La question brûlante, qui sous-tend l'action du FBI, est bien de déterminer si Syed Rizwan Farook, un Américain d'origine pakistanaise de 28 ans, et sa femme, Tashleen Malik, 27 ans, étaient des loups solitaires radicalisés, et s'ils ont agi sous l'inspiration ou l'impulsion d'un réseau terroriste plus large. La division contre-terroriste du contre-espionnage américain s'est d'ailleurs saisie de l'affaire, a précisé le Washington Post ce jeudi.
Un bébé de six mois
 
Tous les éléments qui commencent à percer sur le couple et la manière dont ils avaient planifié leur attaque semblent en effet dessiner le portrait de loups islamistes radicalisés. La police a parlé d'une attaque «préparée» comme si le couple qui a massacré 14 personnes et en a blessé 17 autres avait été «en mission». Plus tard, la police a révélé que douze engins explosifs artisanaux avaient été retrouvés au domicile des deux tueurs. Trois autres engins explosifs artisanaux reliés entre eux et actionnables à distance ont aussi été retrouvés dans le bâtiment attaqué. D'autres engins avaient été stockés dans la voiture louée par Farook et sa femme. Le fait que le véhicule ait été loué est aussi perçu comme le signe de la planification d'une attaque imminente qui semble exclure la thèse d'un coup de colère. L'arsenal de guerre de milliers de munitions et de dizaines d'autres au domicile des deux époux va dans le même sens, ainsi que leur accoutrement très étudié - masques et treillis - lors de l'attaque.

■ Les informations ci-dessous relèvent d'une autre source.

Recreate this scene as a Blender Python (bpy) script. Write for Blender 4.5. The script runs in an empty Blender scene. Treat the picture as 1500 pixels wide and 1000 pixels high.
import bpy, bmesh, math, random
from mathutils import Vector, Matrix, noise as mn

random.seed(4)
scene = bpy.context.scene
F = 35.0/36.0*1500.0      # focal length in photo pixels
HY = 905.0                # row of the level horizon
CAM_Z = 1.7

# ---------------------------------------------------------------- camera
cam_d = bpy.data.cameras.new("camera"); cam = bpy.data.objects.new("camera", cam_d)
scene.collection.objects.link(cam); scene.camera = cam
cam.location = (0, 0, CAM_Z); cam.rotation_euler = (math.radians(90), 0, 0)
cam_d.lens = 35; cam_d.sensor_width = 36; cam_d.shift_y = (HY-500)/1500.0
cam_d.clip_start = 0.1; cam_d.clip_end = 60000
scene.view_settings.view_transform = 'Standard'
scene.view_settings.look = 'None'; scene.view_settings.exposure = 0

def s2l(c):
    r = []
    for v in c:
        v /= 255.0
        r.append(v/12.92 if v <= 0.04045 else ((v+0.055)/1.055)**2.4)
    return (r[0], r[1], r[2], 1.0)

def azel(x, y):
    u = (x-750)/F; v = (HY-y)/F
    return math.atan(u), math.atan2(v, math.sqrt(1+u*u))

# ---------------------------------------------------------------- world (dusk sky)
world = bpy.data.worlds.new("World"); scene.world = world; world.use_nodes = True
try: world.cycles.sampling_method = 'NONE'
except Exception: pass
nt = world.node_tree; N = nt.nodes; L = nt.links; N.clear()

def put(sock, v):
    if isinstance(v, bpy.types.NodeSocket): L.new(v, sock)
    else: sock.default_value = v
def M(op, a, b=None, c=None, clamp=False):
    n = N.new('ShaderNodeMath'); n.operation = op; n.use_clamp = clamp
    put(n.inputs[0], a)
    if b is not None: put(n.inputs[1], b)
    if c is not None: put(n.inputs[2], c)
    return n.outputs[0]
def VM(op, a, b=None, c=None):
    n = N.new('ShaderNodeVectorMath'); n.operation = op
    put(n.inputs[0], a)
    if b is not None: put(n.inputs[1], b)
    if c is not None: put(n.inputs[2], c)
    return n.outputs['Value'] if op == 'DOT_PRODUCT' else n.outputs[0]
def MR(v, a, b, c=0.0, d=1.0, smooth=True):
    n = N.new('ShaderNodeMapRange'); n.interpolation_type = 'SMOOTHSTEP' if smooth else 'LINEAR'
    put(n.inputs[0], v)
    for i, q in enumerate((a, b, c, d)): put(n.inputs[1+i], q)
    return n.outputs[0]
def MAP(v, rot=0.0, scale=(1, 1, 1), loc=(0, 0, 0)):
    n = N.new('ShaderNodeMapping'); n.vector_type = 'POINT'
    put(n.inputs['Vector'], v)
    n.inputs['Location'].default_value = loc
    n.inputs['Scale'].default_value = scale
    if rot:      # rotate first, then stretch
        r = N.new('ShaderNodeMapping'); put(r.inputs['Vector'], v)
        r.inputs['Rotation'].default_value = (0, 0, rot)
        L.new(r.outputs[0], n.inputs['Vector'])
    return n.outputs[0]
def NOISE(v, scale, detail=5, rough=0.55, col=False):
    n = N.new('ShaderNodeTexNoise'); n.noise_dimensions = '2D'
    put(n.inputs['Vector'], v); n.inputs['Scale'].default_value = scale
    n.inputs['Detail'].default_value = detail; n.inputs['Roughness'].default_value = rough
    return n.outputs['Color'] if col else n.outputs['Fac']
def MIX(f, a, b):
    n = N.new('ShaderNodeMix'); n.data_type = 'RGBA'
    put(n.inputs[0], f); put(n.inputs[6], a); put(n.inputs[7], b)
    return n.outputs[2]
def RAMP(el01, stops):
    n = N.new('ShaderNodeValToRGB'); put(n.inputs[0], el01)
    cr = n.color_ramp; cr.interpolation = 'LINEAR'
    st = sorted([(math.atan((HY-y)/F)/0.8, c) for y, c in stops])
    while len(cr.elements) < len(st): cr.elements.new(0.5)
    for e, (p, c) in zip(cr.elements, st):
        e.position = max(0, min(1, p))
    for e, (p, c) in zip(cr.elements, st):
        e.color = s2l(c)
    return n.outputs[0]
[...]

La froideur du couple, qui avait laissé son bébé de six mois chez sa grand-mère pour aller frapper une fête d'innocents, sur le lieu de travail du mari, laisse penser à une démarche idéologique. Peut-on en effet imaginer une mère abandonnant un nourrisson pour des motifs «liés au travail de son mari»? Seule une mission très puissante peut avoir tué en elle l'instinct maternel, notaient jeudi plusieurs observateurs. Tashneen Malik, pakistanaise, était arrivée d'Arabie saoudite, où Farook était allé la chercher.
Peur d'une vague antimusulmans
 
Surtout, élément crucial, les forces de l'ordre affirment que le FBI a déjà remonté la piste des contacts que Farook avait créés depuis plusieurs années avec des extrémistes aux États-Unis et à l'étranger. L'un de ces contacts aurait été l'objet d'une investigation des autorités fédérales pour terrorisme. Farook lui-même en revanche n'était pas apparu sur le radar des agences de contre-terrorisme.
L'affaire, qui pourrait provoquer un séisme dans l'opinion américaine, où la crainte d'attentats n'a cessé de monter depuis les attaques terroristes de Paris, s'est invitée dans la campagne présidentielle. La droite va évidemment s'engouffrer dans la brèche et critiquera sans doute les analyses à chaud d'Obama, dont la prudence s'explique sans doute par la peur d'une vague antimusulmans. «Beaucoup d'entre nous sont profondément inquiets du fait qu'il s'agisse d'une manifestation de terrorisme, du terrorisme radical islamiste. Nous sommes en guerre, que notre Administration veuille le reconnaître ou non», a déjà déclaré le candidat présidentiel républicain Ted Cruz.